What this task involves |
Reproduce the material word for word; the images stay out.

• • •

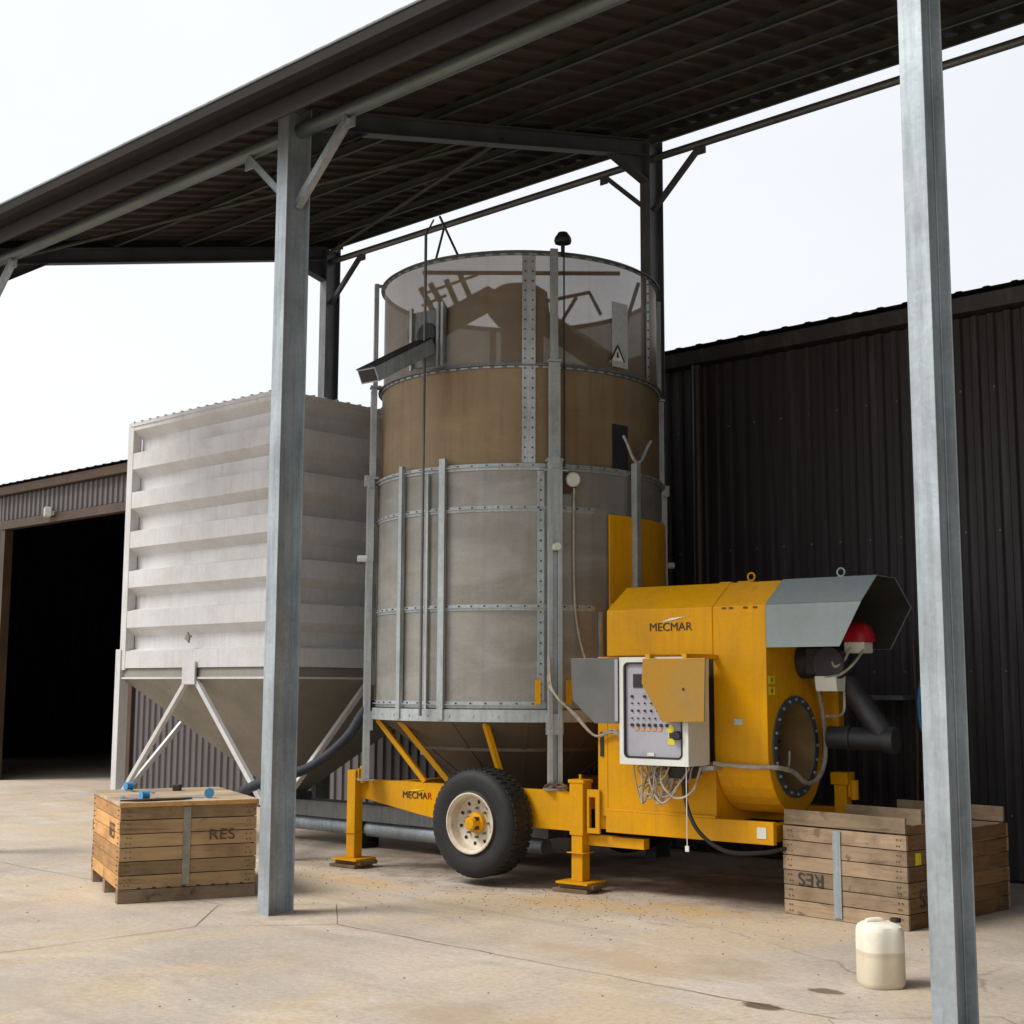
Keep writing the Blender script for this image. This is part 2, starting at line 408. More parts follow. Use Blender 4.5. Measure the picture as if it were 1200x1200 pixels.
rg = random.Random(3); b = MB()
for k in range(760):
    if k < 420: x, y = rg.gauss(-6.9, 1.0), rg.gauss(8.1, .5)
    elif k < 620: x, y = rg.gauss(-9.6, .9), rg.gauss(7.6, .6)
    else: x, y = rg.uniform(-12, -2.2), rg.uniform(3.5, 9.5)
    q = rg.choice((.003, .003, .004, .005, .006)); a = rg.uniform(0, PI)
    e = Vector((math.cos(a), math.sin(a), 0)); t = Vector((-e.y, e.x, 0))
    b.obox((x, y, q*.35), e*q, t*q*.6, (0, 0, q*.35))
o = b.build('yard_litter', plain('grain_and_grit', (.26,.19,.11), .9, 0, .6, 3)); o['kind'] = 'stuff'
tag(o, 'scattered grain, chips and grit on the concrete', 'litter')
# ------------------------------------------------------------------ canopy
def slope(Y): return 5.97 + .25*(Y - 6.81)          # underside of the rafters
can = empty('canopy', 'open-sided steel canopy with brown corrugated roof on galvanised columns, over the dryer', 'canopy')
SX = [-13.03, -7.985, -2.92, 2.12, 7.16]
def hcolumn(x, yc, top, mat):
    b = MB(); w, h, t, tw = .126, .225, .011, .010
    b.box(x-w/2, x+w/2, yc-h/2, yc-h/2+t, -.02, top-.02); b.box(x-w/2, x+w/2, yc+h/2-t, yc+h/2, -.02, top+.05)
    b.box(x-tw/2, x+tw/2, yc-h/2+t, yc+h/2-t, -.02, top)
    # rolled fillets where web meets flange
    for sx in (-1, 1):
        b.box(min(x+sx*tw/2, x+sx*(tw/2+.009)), max(x+sx*tw/2, x+sx*(tw/2+.009)), yc-h/2+t, yc-h/2+t+.009, -.02, top)
        b.box(min(x+sx*tw/2, x+sx*(tw/2+.009)), max(x+sx*tw/2, x+sx*(tw/2+.009)), yc+h/2-t-.009, yc+h/2-t, -.02, top)
    return b.build('column', mat, can, bevel=.003)
for x in SX:
    hcolumn(x, 6.1925, slope(6.08)+.16, M['galv'])
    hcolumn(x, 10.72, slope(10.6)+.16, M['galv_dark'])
# rafters, with haunches at both ends
for x in SX:
    b = MB(); y0, y1 = 6.306, 10.606; h = .17; w = .12
    z0, z1 = slope(y0), slope(y1)
    b.xprism([(y0, z0), (y1, z1), (y1, z1+.012), (y0, z0+.012)], x-w/2, x+w/2)
    b.xprism([(y0, z0+h-.012), (y1, z1+h-.012), (y1, z1+h), (y0, z0+h)], x-w/2, x+w/2)
    b.xprism([(y0, z0+.012), (y1, z1+.012), (y1, z1+h-.012), (y0, z0+h-.012)], x-.005, x+.005)
    b.build('rafter', M['rafter'], can, bevel=.002)
    b = MB()
    b.xprism([(y0, z0-.22), (y0+.55, slope(y0+.55)-.004), (y0, z0-.004)], x-.006, x+.006)
    b.build('haunch', M['rafter'], can); b = MB()
    b.xprism([(y0, z0-.232), (y0+.58, slope(y0+.58)-.008), (y0+.55, slope(y0+.55)-.002), (y0, z0-.22)], x-.055, x+.055); b.build('haunch_flange', M['rafter'], can); b = MB()
    b.xprism([(y1, z1-.26), (y1, z1-.004), (y1-.5, slope(y1-.5)-.004)], x-.006, x+.006)
    b.build('haunch', M['rafter'], can); b = MB()
    b.xprism([(y1, z1-.272), (y1, z1-.26), (y1-.5, slope(y1-.5)-.002), (y1-.53, slope(y1-.53)-.008)], x-.055, x+.055)
    b.build('haunch_flange', M['rafter'], can)
X0, X1 = -13.12, 7.4
for i, y in enumerate([5.93, 6.80, 7.67, 8.54, 9.41, 10.28, 10.93]):
    z = slope(y)+.175; b = MB(); k = .25
    def P(dy, dz): return (y+dy - dz*k*.9, z+dz + dy*k)
    b.xprism([P(-.055,.0), P(0,.0), P(0,.080), P(.055,.080), P(.055,.084), P(-.004,.084), P(-.004,.004), P(-.055,.004)], X0, X1)
    b.build('purlin', M['purlin'], can)
# roof sheet, corrugated along the slope
b = MB(); ya, yb = 5.66, 11.02; pr = []; x = X0-.08
per = .25; hh = -.03
while x < X1+.05:
    pr += [(x, 0), (x+.15, 0), (x+.175, hh), (x+.225, hh)]; x += per
zz = lambda y: slope(y)+.29
vs = []
for (px, dz) in pr:
    for (y, t) in ((ya, 0), (yb, 0)): vs.append((px, y, zz(y)+dz))
n = len(pr)
b.add(vs, [(2*i, 2*i+2, 2*i+3, 2*i+1) for i in range(n-1)])
rs = b.build('roof_sheet', M['roof'], can)
sm = rs.modifiers.new('thick', 'SOLIDIFY'); sm.thickness = .004; sm.offset = 1
# closing strip at the gable end
b = MB(); b.xprism([(5.67, slope(5.67)+.16), (11.0, slope(11.0)+.16), (11.0, slope(11.0)+.287), (5.67, slope(5.67)+.287)], X0-.012, X0-.004)
b.build('verge_trim', M['roof'], can)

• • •

Written solution |
Keep writing the Blender script for this image. This is part 2, starting at line 408. More parts follow. Use Blender 4.5. Measure the picture as if it were 1200x1200 pixels.
rg = random.Random(3); b = MB()
for k in range(760):
    if k < 420: x, y = rg.gauss(-6.9, 1.0), rg.gauss(8.1, .5)
    elif k < 620: x, y = rg.gauss(-9.6, .9), rg.gauss(7.6, .6)
    else: x, y = rg.uniform(-12, -2.2), rg.uniform(3.5, 9.5)
    q = rg.choice((.003, .003, .004, .005, .006)); a = rg.uniform(0, PI)
    e = Vector((math.cos(a), math.sin(a), 0)); t = Vector((-e.y, e.x, 0))
    b.obox((x, y, q*.35), e*q, t*q*.6, (0, 0, q*.35))
o = b.build('yard_litter', plain('grain_and_grit', (.26,.19,.11), .9, 0, .6, 3)); o['kind'] = 'stuff'
tag(o, 'scattered grain, chips and grit on the concrete', 'litter')
# ------------------------------------------------------------------ canopy
def slope(Y): return 5.97 + .25*(Y - 6.81)          # underside of the rafters
can = empty('canopy', 'open-sided steel canopy with brown corrugated roof on galvanised columns, over the dryer', 'canopy')
SX = [-13.03, -7.985, -2.92, 2.12, 7.16]
def hcolumn(x, yc, top, mat):
    b = MB(); w, h, t, tw = .126, .225, .011, .010
    b.box(x-w/2, x+w/2, yc-h/2, yc-h/2+t, -.02, top-.02); b.box(x-w/2, x+w/2, yc+h/2-t, yc+h/2, -.02, top+.05)
    b.box(x-tw/2, x+tw/2, yc-h/2+t, yc+h/2-t, -.02, top)
    # rolled fillets where web meets flange
    for sx in (-1, 1):
        b.box(min(x+sx*tw/2, x+sx*(tw/2+.009)), max(x+sx*tw/2, x+sx*(tw/2+.009)), yc-h/2+t, yc-h/2+t+.009, -.02, top)
        b.box(min(x+sx*tw/2, x+sx*(tw/2+.009)), max(x+sx*tw/2, x+sx*(tw/2+.009)), yc+h/2-t-.009, yc+h/2-t, -.02, top)
    return b.build('column', mat, can, bevel=.003)
for x in SX:
    hcolumn(x, 6.1925, slope(6.08)+.16, M['galv'])
    hcolumn(x, 10.72, slope(10.6)+.16, M['galv_dark'])
# rafters, with haunches at both ends
for x in SX:
    b = MB(); y0, y1 = 6.306, 10.606; h = .17; w = .12
    z0, z1 = slope(y0), slope(y1)
    b.xprism([(y0, z0), (y1, z1), (y1, z1+.012), (y0, z0+.012)], x-w/2, x+w/2)
    b.xprism([(y0, z0+h-.012), (y1, z1+h-.012), (y1, z1+h), (y0, z0+h)], x-w/2, x+w/2)
    b.xprism([(y0, z0+.012), (y1, z1+.012), (y1, z1+h-.012), (y0, z0+h-.012)], x-.005, x+.005)
    b.build('rafter', M['rafter'], can, bevel=.002)
    b = MB()
    b.xprism([(y0, z0-.22), (y0+.55, slope(y0+.55)-.004), (y0, z0-.004)], x-.006, x+.006)
    b.build('haunch', M['rafter'], can); b = MB()
    b.xprism([(y0, z0-.232), (y0+.58, slope(y0+.58)-.008), (y0+.55, slope(y0+.55)-.002), (y0, z0-.22)], x-.055, x+.055); b.build('haunch_flange', M['rafter'], can); b = MB()
    b.xprism([(y1, z1-.26), (y1, z1-.004), (y1-.5, slope(y1-.5)-.004)], x-.006, x+.006)
    b.build('haunch', M['rafter'], can); b = MB()
    b.xprism([(y1, z1-.272), (y1, z1-.26), (y1-.5, slope(y1-.5)-.002), (y1-.53, slope(y1-.53)-.008)], x-.055, x+.055)
    b.build('haunch_flange', M['rafter'], can)
X0, X1 = -13.12, 7.4
for i, y in enumerate([5.93, 6.80, 7.67, 8.54, 9.41, 10.28, 10.93]):
    z = slope(y)+.175; b = MB(); k = .25
    def P(dy, dz): return (y+dy - dz*k*.9, z+dz + dy*k)
    b.xprism([P(-.055,.0), P(0,.0), P(0,.080), P(.055,.080), P(.055,.084), P(-.004,.084), P(-.004,.004), P(-.055,.004)], X0, X1)
    b.build('purlin', M['purlin'], can)
# roof sheet, corrugated along the slope
b = MB(); ya, yb = 5.66, 11.02; pr = []; x = X0-.08
per = .25; hh = -.03
while x < X1+.05:
    pr += [(x, 0), (x+.15, 0), (x+.175, hh), (x+.225, hh)]; x += per
zz = lambda y: slope(y)+.29
vs = []
for (px, dz) in pr:
    for (y, t) in ((ya, 0), (yb, 0)): vs.append((px, y, zz(y)+dz))
n = len(pr)
b.add(vs, [(2*i, 2*i+2, 2*i+3, 2*i+1) for i in range(n-1)])
rs = b.build('roof_sheet', M['roof'], can)
sm = rs.modifiers.new('thick', 'SOLIDIFY'); sm.thickness = .004; sm.offset = 1
# closing strip at the gable end
b = MB(); b.xprism([(5.67, slope(5.67)+.16), (11.0, slope(11.0)+.16), (11.0, slope(11.0)+.287), (5.67, slope(5.67)+.287)], X0-.012, X0-.004)
b.build('verge_trim', M['roof'], can)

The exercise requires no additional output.